> Required task
Output the full listing below exactly, without the pictures.
--------------------------------
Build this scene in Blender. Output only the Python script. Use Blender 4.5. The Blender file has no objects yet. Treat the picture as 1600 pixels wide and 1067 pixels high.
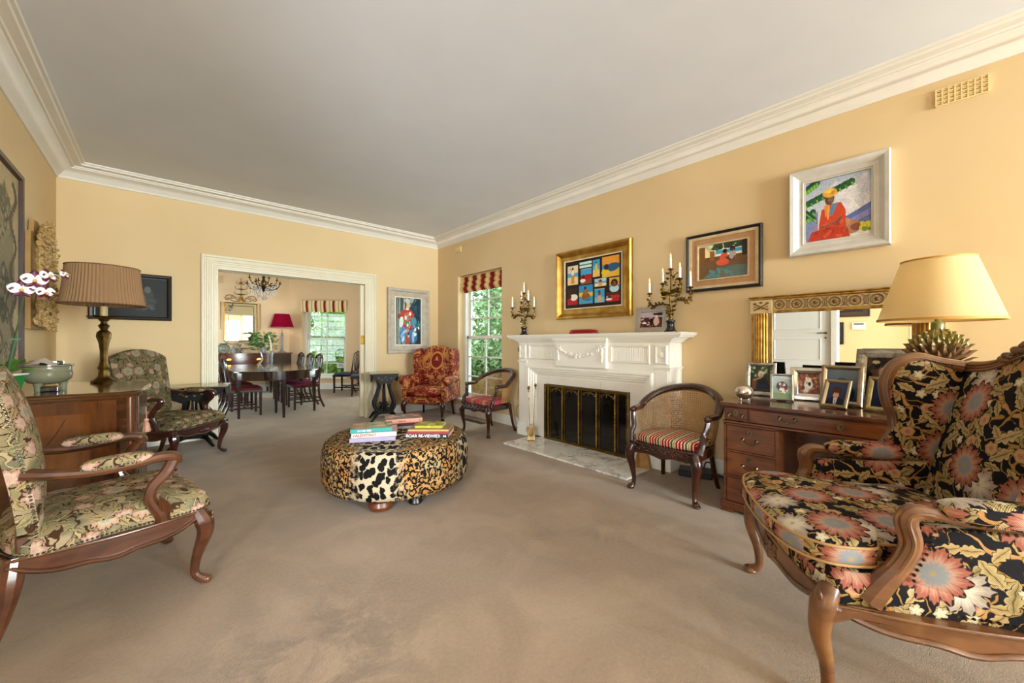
import bpy, math
# top-of-file light and exposure settings
EXPOSURE=0.52; SKY=0.55
def LIGHTS():
    # windows of the wall behind the camera
    area('daylight_rear_window',(2.3,-7.45,1.55),(R(90),0,0),2.7,2.3,1900,(.88,.93,1))
    # added fill inside the hall, aimed through its doorway to brighten the room
    area('added_hall_fill',(-2.3,-1.1,1.3),(R(90),0,R(-47)),1.2,2.0,190,(.86,.93,1))
    # open sky above the gardens, shining down through the fireside and dining room windows
    def aim(name,loc,to,sx,sy,power,col):
        o=area(name,loc,(0,0,0),sx,sy,power,col); o.rotation_euler=(Vector(to)-Vector(loc)).to_track_quat('-Z','Y').to_euler()
    aim('skylight_fireside',(5.6,4.9,3.9),(3.8,4.85,1.3),1.6,1.6,150,(.90,.96,1))
    aim('skylight_dining_bay',(4.5,12.0,4.0),(3.0,10.4,1.2),1.8,1.8,380,(.84,.93,1))
    area('daylight_dining_left',(-1.45,9.0,1.4),(R(90),0,R(-90)),2.2,1.9,90,(.86,.94,1))
    area('added_fill_dining_right',(3.93,8.0,1.4),(R(90),0,R(90)),2.1,1.9,75,(.86,.94,1))  # fill behind an added, unseen window; brightens the dining room
import bpy, bmesh, math, random
import numpy as np
from mathutils import Vector, Matrix, noise as mnoise
PI=math.pi
def R(d): return math.radians(d)
C=bpy.context.scene.collection
sc=bpy.context.scene
# ---------------- camera
cam=bpy.data.cameras.new('camera'); camo=bpy.data.objects.new('camera',cam); C.objects.link(camo)
camo.location=(0,0,1.2); camo.rotation_euler=(R(90),0,R(-42.64))
cam.sensor_width=36; cam.lens=36*594/1600; cam.shift_y=1.5/1600; cam.clip_start=.02
sc.camera=camo
# ---------------- colour management
vs=sc.view_settings; vs.view_transform='Standard'; vs.look='None'; vs.gamma=1; vs.use_curve_mapping=False; vs.exposure=EXPOSURE
sc.display_settings.display_device='sRGB'
cy=sc.cycles; cy.use_denoising=True; cy.max_bounces=10; cy.diffuse_bounces=6; cy.glossy_bounces=4; cy.transparent_max_bounces=24
cy.sample_clamp_indirect=6; cy.caustics_reflective=False; cy.caustics_refractive=False
# ---------------- sky
w=bpy.data.worlds.new('sky'); sc.world=w; w.use_nodes=True
wn=w.node_tree; bg=wn.nodes['Background']
sk=wn.nodes.new('ShaderNodeTexSky'); sk.sky_type='NISHITA'; sk.sun_elevation=R(48); sk.sun_rotation=R(200); sk.sun_disc=False
wn.links.new(sk.outputs[0],bg.inputs[0]); bg.inputs[1].default_value=SKY
# ---------------- window daylight and added fill lights
def area(name,loc,rot,sx,sy,power,col=(1,1,1),spread=180):
    l=bpy.data.lights.new(name,'AREA'); l.shape='RECTANGLE'; l.size=sx; l.size_y=sy; l.energy=power; l.color=col; l.spread=R(spread)
    o=bpy.data.objects.new(name,l); o.location=loc; o.rotation_euler=rot; C.objects.link(o); return o
def point(name,loc,power,col,r=.03):
    l=bpy.data.lights.new(name,'POINT'); l.energy=power; l.color=col; l.shadow_soft_size=r
    o=bpy.data.objects.new(name,l); o.location=loc; C.objects.link(o); return o
LIGHTS()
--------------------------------
> Exercise response
Build this scene in Blender. Output only the Python script. Use Blender 4.5. The Blender file has no objects yet. Treat the picture as 1600 pixels wide and 1067 pixels high.
import bpy, math
# top-of-file light and exposure settings
EXPOSURE=0.52; SKY=0.55
def LIGHTS():
    # windows of the wall behind the camera
    area('daylight_rear_window',(2.3,-7.45,1.55),(R(90),0,0),2.7,2.3,1900,(.88,.93,1))
    # added fill inside the hall, aimed through its doorway to brighten the room
    area('added_hall_fill',(-2.3,-1.1,1.3),(R(90),0,R(-47)),1.2,2.0,190,(.86,.93,1))
    # open sky above the gardens, shining down through the fireside and dining room windows
    def aim(name,loc,to,sx,sy,power,col):
        o=area(name,loc,(0,0,0),sx,sy,power,col); o.rotation_euler=(Vector(to)-Vector(loc)).to_track_quat('-Z','Y').to_euler()
    aim('skylight_fireside',(5.6,4.9,3.9),(3.8,4.85,1.3),1.6,1.6,150,(.90,.96,1))
    aim('skylight_dining_bay',(4.5,12.0,4.0),(3.0,10.4,1.2),1.8,1.8,380,(.84,.93,1))
    area('daylight_dining_left',(-1.45,9.0,1.4),(R(90),0,R(-90)),2.2,1.9,90,(.86,.94,1))
    area('added_fill_dining_right',(3.93,8.0,1.4),(R(90),0,R(90)),2.1,1.9,75,(.86,.94,1))  # fill behind an added, unseen window; brightens the dining room
import bpy, bmesh, math, random
import numpy as np
from mathutils import Vector, Matrix, noise as mnoise
PI=math.pi
def R(d): return math.radians(d)
C=bpy.context.scene.collection
sc=bpy.context.scene
# ---------------- camera
cam=bpy.data.cameras.new('camera'); camo=bpy.data.objects.new('camera',cam); C.objects.link(camo)
camo.location=(0,0,1.2); camo.rotation_euler=(R(90),0,R(-42.64))
cam.sensor_width=36; cam.lens=36*594/1600; cam.shift_y=1.5/1600; cam.clip_start=.02
sc.camera=camo
# ---------------- colour management
vs=sc.view_settings; vs.view_transform='Standard'; vs.look='None'; vs.gamma=1; vs.use_curve_mapping=False; vs.exposure=EXPOSURE
sc.display_settings.display_device='sRGB'
cy=sc.cycles; cy.use_denoising=True; cy.max_bounces=10; cy.diffuse_bounces=6; cy.glossy_bounces=4; cy.transparent_max_bounces=24
cy.sample_clamp_indirect=6; cy.caustics_reflective=False; cy.caustics_refractive=False
# ---------------- sky
w=bpy.data.worlds.new('sky'); sc.world=w; w.use_nodes=True
wn=w.node_tree; bg=wn.nodes['Background']
sk=wn.nodes.new('ShaderNodeTexSky'); sk.sky_type='NISHITA'; sk.sun_elevation=R(48); sk.sun_rotation=R(200); sk.sun_disc=False
wn.links.new(sk.outputs[0],bg.inputs[0]); bg.inputs[1].default_value=SKY
# ---------------- window daylight and added fill lights
def area(name,loc,rot,sx,sy,power,col=(1,1,1),spread=180):
    l=bpy.data.lights.new(name,'AREA'); l.shape='RECTANGLE'; l.size=sx; l.size_y=sy; l.energy=power; l.color=col; l.spread=R(spread)
    o=bpy.data.objects.new(name,l); o.location=loc; o.rotation_euler=rot; C.objects.link(o); return o
def point(name,loc,power,col,r=.03):
    l=bpy.data.lights.new(name,'POINT'); l.energy=power; l.color=col; l.shadow_soft_size=r
    o=bpy.data.objects.new(name,l); o.location=loc; C.objects.link(o); return o
LIGHTS()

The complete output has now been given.